A carbon market focused on India’s industrial sector and aligned with existing voluntary commitments by Indian corporations could lead to a 5.6% reduction in emissions intensity of GDP in 2030, equivalent to a cumulative reduction of 1.3 billion metric tons of carbon dioxide equivalent between 2022 and 2030, according to a study by the World Resources Institute (WRI). India has already announced its aim to reduce the emission intensity per unit of GDP by 45% by 2030 and achieve net zero by 2070, along with a goal to reduce one billion metric tonnes of carbon emissions by 2030.
The study was conducted in 2020-21 and included 21 large Indian businesses, representing around 10% of India’s industry emissions. All elements of a carbon market demonstrated a 28% reduction in the total cost of emissions reductions, according to the findings from the report, which were presented at the Business 20 (B20)-Think20 (T20) convening in Mumbai.
The B20 and T20 are official engagement groups of the G20, and carbon markets now cover 16% of global emissions, according to the World Bank (2021). The WRI report stated that with a carbon market, India has an instrument that can provide the right policy and price signals to incentivise deep decarbonisation from the industry sector while ensuring global competitiveness.
The Bureau of Energy Efficiency will administer India’s carbon trading framework, which is getting ready for its rollout. Abhay Bakre, Director General, Bureau of Energy Efficiency, said carbon markets are one of the most cost-effective tools to achieve aggressive efforts to mitigate emissions as economies mature. Bakre added that the Indian carbon market will be the leading market in the world by 2030 and that the market will drive decarbonisation efforts while driving the cost of technologies down.
To build a robust framework for the carbon market in India, effective amendments were made to the Energy Conservation Act India, and several stakeholder consultations were held in parallel.

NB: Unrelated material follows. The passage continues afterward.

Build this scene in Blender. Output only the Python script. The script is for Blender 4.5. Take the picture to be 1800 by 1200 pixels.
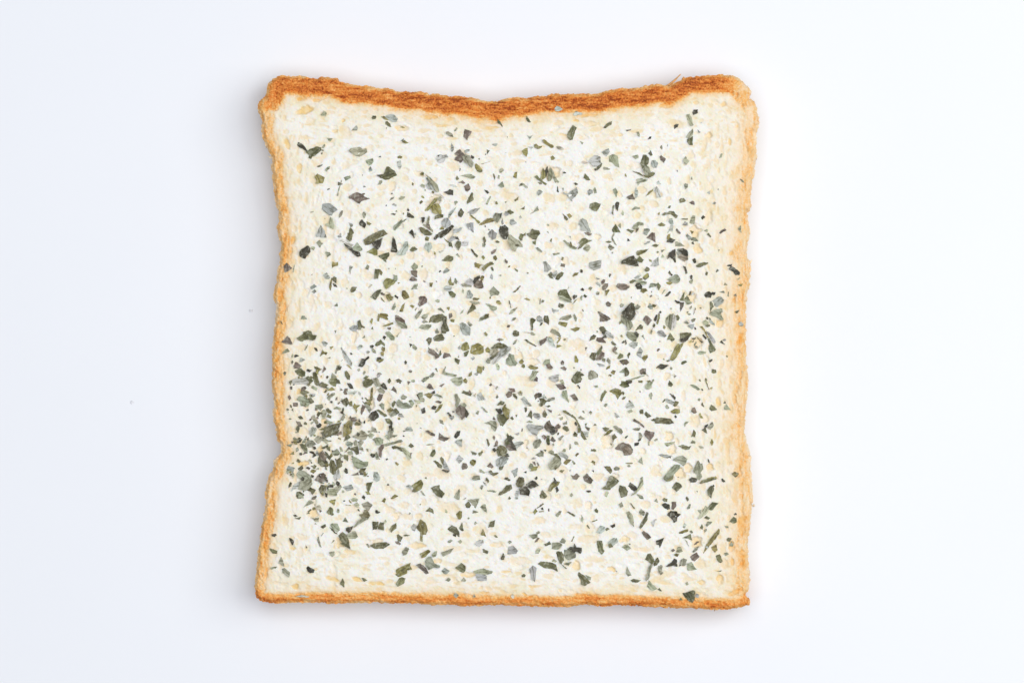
import bpy, math, random
import numpy as np
from mathutils import Vector, geometry

for _o in list(bpy.data.objects):
    bpy.data.objects.remove(_o)
SC = bpy.context.scene
COL = SC.collection
random.seed(11)
RNG = np.random.default_rng(11)

# ---------------------------------------------------------------- camera, light, exposure
S = 0.000138            # metres per photograph pixel on the cut face of the slice
H0 = 0.0125             # thickness of the slice
DIST = 0.80             # camera height above the cut face

cam_d = bpy.data.cameras.new('camera')
cam = bpy.data.objects.new('camera', cam_d)
COL.objects.link(cam)
cam.location = (0, 0, H0 + DIST)
cam_d.sensor_width = 36.0
cam_d.lens = 36.0 * DIST / (1800 * S)
cam_d.clip_start = 0.05
cam_d.clip_end = 20
SC.camera = cam

w = bpy.data.worlds.new('World')
SC.world = w
w.use_nodes = True
bg = w.node_tree.nodes['Background']
bg.inputs['Color'].default_value = (0.92, 0.95, 1.02, 1)
bg.inputs['Strength'].default_value = 0.19


def area_light(name, loc, target, size_x, size_y, energy, color):
    d = bpy.data.lights.new(name, 'AREA')
    d.shape = 'RECTANGLE'
    d.size, d.size_y = size_x, size_y
    d.energy = energy
    d.color = color
    o = bpy.data.objects.new(name, d)
    COL.objects.link(o)
    o.location = loc
    o.rotation_euler = (Vector(target) - Vector(loc)).to_track_quat('-Z', 'Y').to_euler()
    return o


# a big soft window to the right, a little behind, and a pale ceiling bounce overhead
area_light('softbox_lamp', (0.68, 0.13, 0.80), (0.06, 0.02, 0), 0.75, 0.75, 5.4, (1.0, 0.985, 0.955))
area_light('ceiling_lamp', (0.02, 0.08, 1.45), (0.0, 0.01, 0), 1.20, 1.20, 16.7, (0.965, 0.985, 1.02))

SC.view_settings.view_transform = 'Standard'
SC.view_settings.look = 'None'
SC.view_settings.exposure = -0.02
SC.view_settings.gamma = 1.0
SC.cycles.max_bounces = 8
SC.cycles.diffuse_bounces = 6
SC.render.film_transparent = False


# ---------------------------------------------------------------- helpers
def px(x, y, z=H0):
    """point of the slice plane (height z) measured in photograph pixels"""
    return ((x - 900) * S, (600 - y) * S, z)


def mesh_obj(name, verts, faces, mats, parent=None, smooth=True):
    me = bpy.data.meshes.new(name)
    me.from_pydata([tuple(v) for v in verts], [], [tuple(f) for f in faces])
    for m in mats:
        me.materials.append(m)
    if smooth:
        me.polygons.foreach_set('use_smooth', [True] * len(me.polygons))
    o = bpy.data.objects.new(name, me)
    COL.objects.link(o)
    if parent:
        o.parent = parent
    return o


def hash2(i, j, seed):
    h = (i.astype(np.int64) * 374761393 + j.astype(np.int64) * 668265263 + seed * 974634777) & 0x7fffffff
    h = ((h ^ (h >> 13)) * 1274126177) & 0x7fffffff
    h = h ^ (h >> 16)
    return (h & 0xffff) / 65535.0


def vnoise(x, y, seed):
    """smooth value noise in -1..1"""
    xi, yi = np.floor(x), np.floor(y)
    fx, fy = x - xi, y - yi
    ux = fx * fx * fx * (fx * (fx * 6 - 15) + 10)
    uy = fy * fy * fy * (fy * (fy * 6 - 15) + 10)
    a, b = hash2(xi, yi, seed), hash2(xi + 1, yi, seed)
    c, d = hash2(xi, yi + 1, seed), hash2(xi + 1, yi + 1, seed)
    return 2 * ((a + (b - a) * ux) * (1 - uy) + (c + (d - c) * ux) * uy) - 1


def fbm(x, y, seed, octaves=3):
    s, a, t = 0, 1.0, 0
    for k in range(octaves):
        s = s + a * vnoise(x * 2 ** k, y * 2 ** k, seed + 17 * k)
        t += a
        a *= 0.55
    return s / t


def sstep(x):
    x = np.clip(x, 0, 1)
    return x * x * (3 - 2 * x)


# ---------------------------------------------------------------- materials
class NT:
    def __init__(self, name):
        self.m = bpy.data.materials.new(name)
        self.m.use_nodes = True
        self.t = self.m.node_tree
        self.b = self.t.nodes['Principled BSDF']

    def n(self, typ, **kw):
        nd = self.t.nodes.new(typ)
        for k, v in kw.items():
            if isinstance(k, str) and hasattr(nd, k):
                setattr(nd, k, v)
        return nd

    def link(self, a, b):
        self.t.links.new(a, b)

    def mix(self, fac, a, b, blend='MIX'):
        nd = self.n('ShaderNodeMix', data_type='RGBA', blend_type=blend)
        for i, v in ((0, fac), (6, a), (7, b)):
            if hasattr(v, 'is_output'):
                self.link(v, nd.inputs[i])
            else:
                nd.inputs[i].default_value = v
        return nd.outputs[2]

    def noise(self, scale, detail=3, rough=0.55, coord='Object', mapping=None):
        tc = self.n('ShaderNodeTexCoord')
        src = tc.outputs[coord]
        if mapping:
            mp = self.n('ShaderNodeMapping')
            mp.inputs['Scale'].default_value = mapping
            self.link(src, mp.inputs['Vector'])
            src = mp.outputs[0]
        nd = self.n('ShaderNodeTexNoise')
        nd.inputs['Scale'].default_value = scale
        nd.inputs['Detail'].default_value = detail
        nd.inputs['Roughness'].default_value = rough
        self.link(src, nd.inputs['Vector'])
        return nd.outputs['Fac']

    def ramp(self, src, stops):
        nd = self.n('ShaderNodeValToRGB')
        e = nd.color_ramp.elements
        while len(e) < len(stops):
            e.new(0.5)
        for el, (p, c) in zip(e, stops):
            el.position = p
            el.color = c if len(c) == 4 else (*c, 1)
        self.link(src, nd.inputs[0])
        return nd.outputs[0]

    def math(self, op, a, b, clamp=False):
        nd = self.n('ShaderNodeMath', operation=op, use_clamp=clamp)
        for i, v in ((0, a), (1, b)):
            if hasattr(v, 'is_output'):
                self.link(v, nd.inputs[i])
            else:
                nd.inputs[i].default_value = v
        return nd.outputs[0]

    def bump(self, src, dist, strength=1.0):
        nd = self.n('ShaderNodeBump')
        nd.inputs['Distance'].default_value = dist
        nd.inputs['Strength'].default_value = strength
        self.link(src, nd.inputs['Height'])
        self.link(nd.outputs[0], self.b.inputs['Normal'])


def make_bread_material():
    t = NT('bread')
    at = t.n('ShaderNodeAttribute', attribute_name='toast')
    ap = t.n('ShaderNodeAttribute', attribute_name='pore')
    fine = t.noise(2600, 3, 0.6)
    mid = t.math('ADD', t.math('MULTIPLY', t.noise(420, 2, 0.5), 0.72), t.math('MULTIPLY', t.noise(110, 2, 0.5), 0.28))
    # browning of the crumb towards the crust, broken up by grain
    amp = t.math('MULTIPLY', t.math('SUBTRACT', fine, 0.5), t.math('ADD', t.math('MULTIPLY', at.outputs['Fac'], 1.2), 0.03))
    tv = t.math('ADD', at.outputs['Fac'], amp, True)
    col = t.ramp(tv, [
        (0.00, (0.828, 0.816, 0.778)), (0.10, (0.818, 0.762, 0.652)), (0.30, (0.81, 0.62, 0.40)),
        (0.48, (0.80, 0.46, 0.165)), (0.66, (0.73, 0.275, 0.058)), (0.84, (0.56, 0.150, 0.024)),
        (1.00, (0.28, 0.058, 0.010))])
    # creamy mottling of the crumb itself
    col = t.mix(t.math('MULTIPLY', t.ramp(mid, [(0.46, (0, 0, 0)), (0.60, (1, 1, 1))]), 0.8), col, (0.965, 0.930, 0.79, 1), 'MULTIPLY')
    # yellower gluten skin in the pores, plus their warm translucent glow painted as colour
    col = t.mix(t.math('MULTIPLY', ap.outputs['Fac'], 1.0, True), col, (0.95, 0.74, 0.42, 1), 'MULTIPLY')
    t.link(col, t.b.inputs['Base Color'])
    t.b.inputs['Roughness'].default_value = 0.75
    # the crumb is a little translucent
    t.link(t.math('MULTIPLY', t.math('SUBTRACT', 1.0, t.math('ADD', t.math('MULTIPLY', at.outputs['Fac'], 1.6), ap.outputs['Fac']), True), 0.35), t.b.inputs['Subsurface Weight'])
    t.b.inputs['Subsurface Scale'].default_value = 0.0005
    t.b.inputs['Subsurface Radius'].default_value = (1.0, 0.62, 0.34)
    t.b.inputs['Specular IOR Level'].default_value = 0.25
    t.bump(fine, 0.00010, 0.5)
    return t.m


def make_leaf_material():
    t = NT('dried_leaf')
    tint = t.n('ShaderNodeAttribute', attribute_name='tint')
    streak = t.noise(1.0, 4, 0.6, mapping=(600, 1900, 1900))
    spot = t.noise(1500, 3, 0.65)
    dark = t.ramp(streak, [(0.35, (0.28, 0.27, 0.18)), (0.55, (1, 1, 1)), (0.75, (1.0, 1.0, 1.0))])
    col = t.mix(1.0, tint.outputs['Color'], dark, 'MULTIPLY')
    col = t.mix(t.ramp(spot, [(0.54, (0, 0, 0)), (0.72, (0.6, 0.6, 0.6))]), col, (0.46, 0.46, 0.38, 1))
    t.link(col, t.b.inputs['Base Color'])
    t.b.inputs['Roughness'].default_value = 0.55
    t.b.inputs['Specular IOR Level'].default_value = 0.45
    t.bump(streak, 0.00018, 0.8)
    return t.m


def make_table_material():
    t = NT('white_board')
    n1 = t.noise(14, 3, 0.5)
    col = t.ramp(n1, [(0.3, (0.802, 0.820, 0.860)), (0.7, (0.813, 0.831, 0.870))])
    t.link(col, t.b.inputs['Base Color'])
    t.b.inputs['Roughness'].default_value = 0.6
    t.b.inputs['Specular IOR Level'].default_value = 0.2
    return t.m


def make_plain(name, col, rough=0.7):
    t = NT(name)
    n1 = t.noise(1800, 3, 0.6)
    c = t.ramp(n1, [(0.3, tuple(0.75 * v for v in col)), (0.7, tuple(min(1, 1.15 * v) for v in col))])
    t.link(c, t.b.inputs['Base Color'])
    t.b.inputs['Roughness'].default_value = rough
    return t.m


M_BREAD = make_bread_material()
M_LEAF = make_leaf_material()
M_TABLE = make_table_material()
M_SHRED = make_plain('golden_shred', (0.66, 0.36, 0.14))
M_CRUMB = make_plain('pale_crumb', (0.88, 0.74, 0.54))
M_DUST = make_plain('grey_dust', (0.78, 0.79, 0.83))

# ---------------------------------------------------------------- the setting
table = mesh_obj('table_surface', [(-1.2, -1.2, 0), (1.2, -1.2, 0), (1.2, 1.2, 0), (-1.2, 1.2, 0)], [(0, 1, 2, 3)], [M_TABLE])
table['kind'] = 'structure'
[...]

The Indian government is also building a pool of verifiers and a robust electronic platform to register projects, manage credits, and build better confidence among industries.

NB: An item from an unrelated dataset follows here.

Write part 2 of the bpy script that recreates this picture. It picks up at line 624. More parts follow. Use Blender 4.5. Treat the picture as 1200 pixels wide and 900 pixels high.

By implementing domestic market-based mechanisms to promote energy efficiency and renewable energy, namely, the Perform, Achieve, Trade (PAT) and Renewable Energy Certificate (REC) schemes, respectively, India has created some institutional capacity for operationalising market-based mechanisms over the last decade, the report said.

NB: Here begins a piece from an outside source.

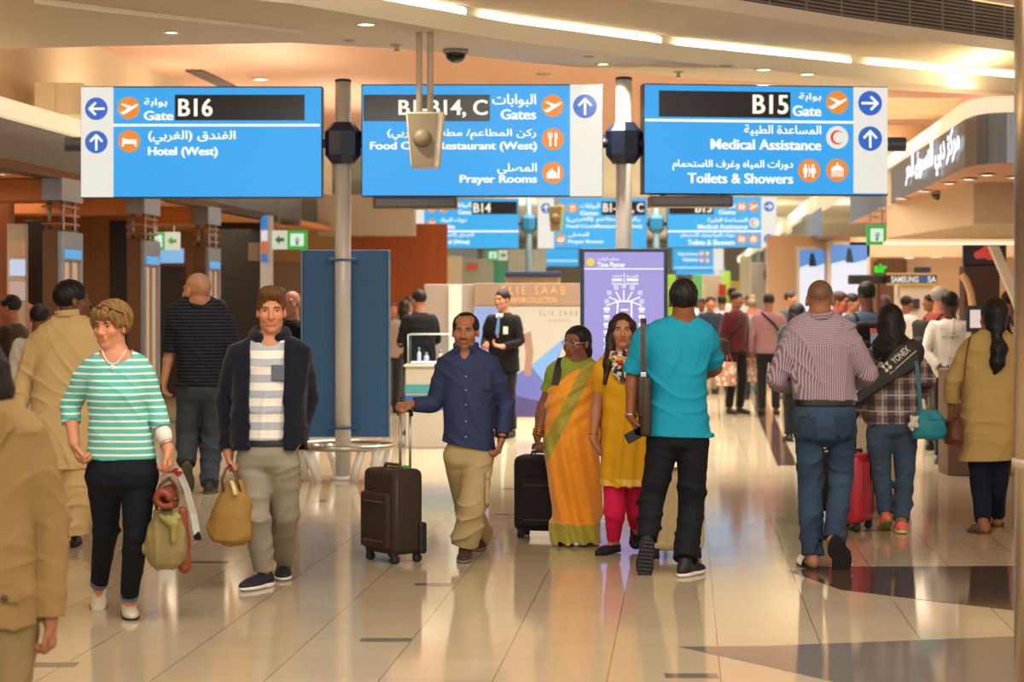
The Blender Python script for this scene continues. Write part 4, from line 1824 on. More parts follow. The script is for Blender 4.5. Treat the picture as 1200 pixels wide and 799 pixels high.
DP = 18.77
SIGN1 = sign('large blue sign reading Gate B16 and Hotel West, left of the three front signs', (95, DP, 377, DP), (95, 102, 377, 231), [
    ('white', 95, 102, 133, 231), ('line', 133, 145.2, 375, 148.2), ('arrow', 'left', 113, 127.5, 13.3), ('arrow', 'up', 113, 166.5, 13.3),
    ('icon', 'plane', 151, 126.5, 13), ('icon', 'bed', 151.5, 165.5, 13), ('ar', 'بوابة', 169, 196, 126, 115), ('text', 'Gate', 169, 203, 141, 130),
    ('disp', 205, 111, 357, 141, 'B16', 209.5, 249, 136.5, 115.5), ('ar', 'الفندق (الغربي)', 174, 276, 169, 153), ('text', 'Hotel (West)', 174, 255, 185, 172)])
bm = BM()
SIGN2 = sign('large blue sign reading Gates B1-B14, C and Prayer Rooms, middle of the front signs', (424, DP, 706, DP), (424, 99.5, 706, 229.5), [
    ('white', 668, 99, 706, 230), ('disp', 426, 111, 574, 142, 'B1-B14, C', 467.5, 571, 138, 117), ('ar', 'البوابات', 577, 628, 126, 110), ('text', 'Gates', 587, 628, 140, 128),
    ('icon', 'plane', 647.5, 124, 13), ('ar', 'ركن المطاعم/ مطعم (الغربي)', 454, 628, 164, 151), ('text', 'Food Court/Restaurant (West)', 434, 629, 178, 166),
    ('icon', 'food', 648, 163, 13), ('ar', 'المصلى', 583, 629, 204, 191), ('text', 'Prayer Rooms', 539, 629, 217, 205), ('icon', 'mosque', 648, 202.5, 13), ('arrow', 'up', 685.5, 124.5, 14)])
SIGN3 = sign('large blue sign reading Gate B15, Medical Assistance, Toilets and Showers', (755, DP, 1040, DP + .3), (755, 98.5, 1040, 228.5), [
    ('white', 1000, 102.3, 1040, 226.5), ('line', 756, 140.5, 1000, 143.5), ('disp', 772, 107, 926, 137.5, 'B15', 882, 923, 133.5, 111.5), ('ar', 'بوابة', 936, 962, 119, 109),
    ('text', 'Gate', 929, 962, 136, 124), ('icon', 'plane', 981, 120, 13), ('arrow', 'right', 1019.5, 121, 14), ('arrow', 'up', 1019.5, 162.5, 14),
    ('ar', 'المساعدة الطبية', 872, 962, 159, 147), ('text', 'Medical Assistance', 833, 962, 175, 164), ('icon', 'crescent', 981, 161, 13),
    ('ar', 'دورات المياه وغرف الاستحمام', 788, 929, 200, 188), ('text', 'Toilets & Showers', 806, 929, 214.5, 203.5), ('icon', 'toilet', 948, 200, 13), ('icon', 'shower', 981, 199.5, 13)])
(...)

Ravi Pandit, Chairman and Co-founder, KPIT Technologies, said, “Industries are at the opportune time to lead the way to the decarbonisation efforts. Carbon trading is an efficient and effective way of reducing emissions. Our study shows that the cost of mitigation comes down by approximately 28%. It is important to focus on the design, management, and capacity building.”
India’s carbon market can give businesses a clear policy signal to shift investments toward low-carbon technology. This should also be accompanied by an emissions reporting programme and targeted capacity building to prepare the Indian industry, said Ulka Kelkar, Director of the Climate Program at WRI India.
Reflecting on the need for international uniformity as countries announce their own carbon markets, Dr Riza Suarga, Chairman, Indonesia Carbon Trade Association said, “Indonesia is planning to release a carbon exchange by mid this year. Indonesia also plans to conduct cross-sectoral carbon trading.”